I recently read Like Eating a Stone: Surviving the Past in Bosnia, a new English-language version (ably translated by Antonia Lloyd-Jones) of a series of Polish-language articles by journalist Wojciech Tochman published between 2000-2003.
I hesitate to describe this book in too much detail for fear that my clumsy prose might diminish the emotional impact of this spare, tender, achingly humane piece of reporting. The book consists of a series of vignettes as Tochman travels through Bosnia, interviewing people (mostly women) who are trying to move on and understand the past. Most of the subjects are Bosniaks, but he also visits a refugee camp for Bosnian Serbs, who are trapped in lives of absolute torpor and psychic immobilization.
Much of the narrative is centered around Dr. Ewa Klonowski, a Polish-American scientist who works at identifying the bones of Bosnia's innumerble primary and secondary mass graves so that the lost souls who haunt this book may finally bury their loved ones.
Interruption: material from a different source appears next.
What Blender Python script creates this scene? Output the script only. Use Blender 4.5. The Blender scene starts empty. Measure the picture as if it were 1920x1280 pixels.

This book has a spare elegance which is overwhelming at times. I have been waiting over a week since reading it to decide how to "review" it and I have finally given up. There is no point. I can only highly recommend that anyone interested in the human stories behind official statistics on refugee returns and the identification of discovered human remains steel themselves sufficienty to read this small masterpiece.